**Dataset excerpt:**
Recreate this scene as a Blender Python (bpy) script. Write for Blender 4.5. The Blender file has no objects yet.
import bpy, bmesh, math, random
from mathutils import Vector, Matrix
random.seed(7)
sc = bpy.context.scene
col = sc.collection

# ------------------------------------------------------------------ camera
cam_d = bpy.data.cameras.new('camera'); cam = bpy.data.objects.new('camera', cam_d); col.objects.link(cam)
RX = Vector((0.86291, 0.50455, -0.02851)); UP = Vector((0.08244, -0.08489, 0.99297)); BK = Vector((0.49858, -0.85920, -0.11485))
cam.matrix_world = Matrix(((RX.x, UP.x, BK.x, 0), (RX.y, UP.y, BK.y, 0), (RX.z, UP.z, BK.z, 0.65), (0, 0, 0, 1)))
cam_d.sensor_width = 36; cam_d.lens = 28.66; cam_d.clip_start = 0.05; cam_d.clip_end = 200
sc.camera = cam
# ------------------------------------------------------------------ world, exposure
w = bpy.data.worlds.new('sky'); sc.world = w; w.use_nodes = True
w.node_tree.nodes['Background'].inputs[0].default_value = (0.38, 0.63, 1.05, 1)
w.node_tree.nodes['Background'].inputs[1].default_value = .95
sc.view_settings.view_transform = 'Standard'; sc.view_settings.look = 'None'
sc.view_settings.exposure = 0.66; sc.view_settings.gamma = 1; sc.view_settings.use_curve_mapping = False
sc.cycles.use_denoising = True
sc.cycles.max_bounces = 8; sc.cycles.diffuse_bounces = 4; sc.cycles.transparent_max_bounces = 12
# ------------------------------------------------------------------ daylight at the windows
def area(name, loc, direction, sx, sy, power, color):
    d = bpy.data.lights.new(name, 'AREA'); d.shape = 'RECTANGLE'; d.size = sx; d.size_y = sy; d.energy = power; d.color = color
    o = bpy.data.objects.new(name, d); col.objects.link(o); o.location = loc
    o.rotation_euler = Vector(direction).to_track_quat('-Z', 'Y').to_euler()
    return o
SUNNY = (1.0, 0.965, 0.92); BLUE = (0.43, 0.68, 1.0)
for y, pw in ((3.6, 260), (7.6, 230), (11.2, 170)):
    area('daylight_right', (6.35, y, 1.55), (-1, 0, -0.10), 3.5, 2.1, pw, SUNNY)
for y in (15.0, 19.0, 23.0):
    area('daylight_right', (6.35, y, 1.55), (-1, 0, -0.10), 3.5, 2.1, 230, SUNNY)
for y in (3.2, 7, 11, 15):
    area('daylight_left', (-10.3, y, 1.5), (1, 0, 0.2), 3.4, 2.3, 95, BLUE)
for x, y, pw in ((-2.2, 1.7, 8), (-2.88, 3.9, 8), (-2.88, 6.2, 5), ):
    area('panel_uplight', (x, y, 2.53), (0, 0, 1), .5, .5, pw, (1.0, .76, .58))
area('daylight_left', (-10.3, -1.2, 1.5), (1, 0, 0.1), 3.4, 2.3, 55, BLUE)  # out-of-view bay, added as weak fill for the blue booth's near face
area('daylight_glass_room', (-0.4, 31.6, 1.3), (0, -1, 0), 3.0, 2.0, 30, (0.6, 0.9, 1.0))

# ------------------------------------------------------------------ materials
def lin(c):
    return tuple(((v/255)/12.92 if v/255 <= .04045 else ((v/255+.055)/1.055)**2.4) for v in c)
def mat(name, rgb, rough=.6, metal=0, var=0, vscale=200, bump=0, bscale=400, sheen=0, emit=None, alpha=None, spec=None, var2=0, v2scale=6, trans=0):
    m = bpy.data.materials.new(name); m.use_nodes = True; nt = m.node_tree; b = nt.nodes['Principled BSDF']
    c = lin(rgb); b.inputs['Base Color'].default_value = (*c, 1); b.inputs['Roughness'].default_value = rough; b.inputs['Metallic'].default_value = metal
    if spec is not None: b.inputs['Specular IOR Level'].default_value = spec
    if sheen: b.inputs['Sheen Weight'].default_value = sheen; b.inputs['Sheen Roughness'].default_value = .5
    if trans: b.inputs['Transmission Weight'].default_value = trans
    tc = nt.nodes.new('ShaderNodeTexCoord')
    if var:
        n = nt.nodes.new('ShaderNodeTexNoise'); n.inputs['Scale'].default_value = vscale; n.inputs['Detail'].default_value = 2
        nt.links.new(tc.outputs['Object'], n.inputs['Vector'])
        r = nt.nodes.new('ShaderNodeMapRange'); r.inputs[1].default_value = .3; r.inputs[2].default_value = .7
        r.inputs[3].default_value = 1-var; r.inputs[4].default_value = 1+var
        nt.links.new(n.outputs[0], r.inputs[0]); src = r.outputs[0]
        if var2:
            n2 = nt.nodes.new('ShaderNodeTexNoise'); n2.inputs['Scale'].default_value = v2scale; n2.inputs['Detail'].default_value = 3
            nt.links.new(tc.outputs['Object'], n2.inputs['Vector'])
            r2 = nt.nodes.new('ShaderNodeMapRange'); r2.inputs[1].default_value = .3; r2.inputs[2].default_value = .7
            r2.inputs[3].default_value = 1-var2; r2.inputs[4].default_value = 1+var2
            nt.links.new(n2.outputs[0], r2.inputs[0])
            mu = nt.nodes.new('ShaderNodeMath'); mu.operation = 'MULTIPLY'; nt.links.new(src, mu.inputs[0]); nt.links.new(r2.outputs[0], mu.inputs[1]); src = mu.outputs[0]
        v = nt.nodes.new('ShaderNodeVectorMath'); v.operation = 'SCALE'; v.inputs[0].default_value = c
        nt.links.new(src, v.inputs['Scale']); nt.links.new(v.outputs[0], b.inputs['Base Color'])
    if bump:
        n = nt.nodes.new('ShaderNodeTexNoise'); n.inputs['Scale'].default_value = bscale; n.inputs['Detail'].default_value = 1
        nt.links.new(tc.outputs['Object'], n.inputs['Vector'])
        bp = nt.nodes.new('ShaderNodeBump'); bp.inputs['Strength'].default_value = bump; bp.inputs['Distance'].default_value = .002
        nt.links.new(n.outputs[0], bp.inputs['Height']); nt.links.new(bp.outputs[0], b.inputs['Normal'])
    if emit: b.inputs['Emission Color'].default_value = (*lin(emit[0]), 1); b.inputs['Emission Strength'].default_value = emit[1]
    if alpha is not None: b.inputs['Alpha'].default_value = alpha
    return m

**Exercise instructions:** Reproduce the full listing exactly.

**Exercise solution:**
Recreate this scene as a Blender Python (bpy) script. Write for Blender 4.5. The Blender file has no objects yet.
import bpy, bmesh, math, random
from mathutils import Vector, Matrix
random.seed(7)
sc = bpy.context.scene
col = sc.collection

# ------------------------------------------------------------------ camera
cam_d = bpy.data.cameras.new('camera'); cam = bpy.data.objects.new('camera', cam_d); col.objects.link(cam)
RX = Vector((0.86291, 0.50455, -0.02851)); UP = Vector((0.08244, -0.08489, 0.99297)); BK = Vector((0.49858, -0.85920, -0.11485))
cam.matrix_world = Matrix(((RX.x, UP.x, BK.x, 0), (RX.y, UP.y, BK.y, 0), (RX.z, UP.z, BK.z, 0.65), (0, 0, 0, 1)))
cam_d.sensor_width = 36; cam_d.lens = 28.66; cam_d.clip_start = 0.05; cam_d.clip_end = 200
sc.camera = cam
# ------------------------------------------------------------------ world, exposure
w = bpy.data.worlds.new('sky'); sc.world = w; w.use_nodes = True
w.node_tree.nodes['Background'].inputs[0].default_value = (0.38, 0.63, 1.05, 1)
w.node_tree.nodes['Background'].inputs[1].default_value = .95
sc.view_settings.view_transform = 'Standard'; sc.view_settings.look = 'None'
sc.view_settings.exposure = 0.66; sc.view_settings.gamma = 1; sc.view_settings.use_curve_mapping = False
sc.cycles.use_denoising = True
sc.cycles.max_bounces = 8; sc.cycles.diffuse_bounces = 4; sc.cycles.transparent_max_bounces = 12
# ------------------------------------------------------------------ daylight at the windows
def area(name, loc, direction, sx, sy, power, color):
    d = bpy.data.lights.new(name, 'AREA'); d.shape = 'RECTANGLE'; d.size = sx; d.size_y = sy; d.energy = power; d.color = color
    o = bpy.data.objects.new(name, d); col.objects.link(o); o.location = loc
    o.rotation_euler = Vector(direction).to_track_quat('-Z', 'Y').to_euler()
    return o
SUNNY = (1.0, 0.965, 0.92); BLUE = (0.43, 0.68, 1.0)
for y, pw in ((3.6, 260), (7.6, 230), (11.2, 170)):
    area('daylight_right', (6.35, y, 1.55), (-1, 0, -0.10), 3.5, 2.1, pw, SUNNY)
for y in (15.0, 19.0, 23.0):
    area('daylight_right', (6.35, y, 1.55), (-1, 0, -0.10), 3.5, 2.1, 230, SUNNY)
for y in (3.2, 7, 11, 15):
    area('daylight_left', (-10.3, y, 1.5), (1, 0, 0.2), 3.4, 2.3, 95, BLUE)
for x, y, pw in ((-2.2, 1.7, 8), (-2.88, 3.9, 8), (-2.88, 6.2, 5), ):
    area('panel_uplight', (x, y, 2.53), (0, 0, 1), .5, .5, pw, (1.0, .76, .58))
area('daylight_left', (-10.3, -1.2, 1.5), (1, 0, 0.1), 3.4, 2.3, 55, BLUE)  # out-of-view bay, added as weak fill for the blue booth's near face
area('daylight_glass_room', (-0.4, 31.6, 1.3), (0, -1, 0), 3.0, 2.0, 30, (0.6, 0.9, 1.0))

# ------------------------------------------------------------------ materials
def lin(c):
    return tuple(((v/255)/12.92 if v/255 <= .04045 else ((v/255+.055)/1.055)**2.4) for v in c)
def mat(name, rgb, rough=.6, metal=0, var=0, vscale=200, bump=0, bscale=400, sheen=0, emit=None, alpha=None, spec=None, var2=0, v2scale=6, trans=0):
    m = bpy.data.materials.new(name); m.use_nodes = True; nt = m.node_tree; b = nt.nodes['Principled BSDF']
    c = lin(rgb); b.inputs['Base Color'].default_value = (*c, 1); b.inputs['Roughness'].default_value = rough; b.inputs['Metallic'].default_value = metal
    if spec is not None: b.inputs['Specular IOR Level'].default_value = spec
    if sheen: b.inputs['Sheen Weight'].default_value = sheen; b.inputs['Sheen Roughness'].default_value = .5
    if trans: b.inputs['Transmission Weight'].default_value = trans
    tc = nt.nodes.new('ShaderNodeTexCoord')
    if var:
        n = nt.nodes.new('ShaderNodeTexNoise'); n.inputs['Scale'].default_value = vscale; n.inputs['Detail'].default_value = 2
        nt.links.new(tc.outputs['Object'], n.inputs['Vector'])
        r = nt.nodes.new('ShaderNodeMapRange'); r.inputs[1].default_value = .3; r.inputs[2].default_value = .7
        r.inputs[3].default_value = 1-var; r.inputs[4].default_value = 1+var
        nt.links.new(n.outputs[0], r.inputs[0]); src = r.outputs[0]
        if var2:
            n2 = nt.nodes.new('ShaderNodeTexNoise'); n2.inputs['Scale'].default_value = v2scale; n2.inputs['Detail'].default_value = 3
            nt.links.new(tc.outputs['Object'], n2.inputs['Vector'])
            r2 = nt.nodes.new('ShaderNodeMapRange'); r2.inputs[1].default_value = .3; r2.inputs[2].default_value = .7
            r2.inputs[3].default_value = 1-var2; r2.inputs[4].default_value = 1+var2
            nt.links.new(n2.outputs[0], r2.inputs[0])
            mu = nt.nodes.new('ShaderNodeMath'); mu.operation = 'MULTIPLY'; nt.links.new(src, mu.inputs[0]); nt.links.new(r2.outputs[0], mu.inputs[1]); src = mu.outputs[0]
        v = nt.nodes.new('ShaderNodeVectorMath'); v.operation = 'SCALE'; v.inputs[0].default_value = c
        nt.links.new(src, v.inputs['Scale']); nt.links.new(v.outputs[0], b.inputs['Base Color'])
    if bump:
        n = nt.nodes.new('ShaderNodeTexNoise'); n.inputs['Scale'].default_value = bscale; n.inputs['Detail'].default_value = 1
        nt.links.new(tc.outputs['Object'], n.inputs['Vector'])
        bp = nt.nodes.new('ShaderNodeBump'); bp.inputs['Strength'].default_value = bump; bp.inputs['Distance'].default_value = .002
        nt.links.new(n.outputs[0], bp.inputs['Height']); nt.links.new(bp.outputs[0], b.inputs['Normal'])
    if emit: b.inputs['Emission Color'].default_value = (*lin(emit[0]), 1); b.inputs['Emission Strength'].default_value = emit[1]
    if alpha is not None: b.inputs['Alpha'].default_value = alpha
    return m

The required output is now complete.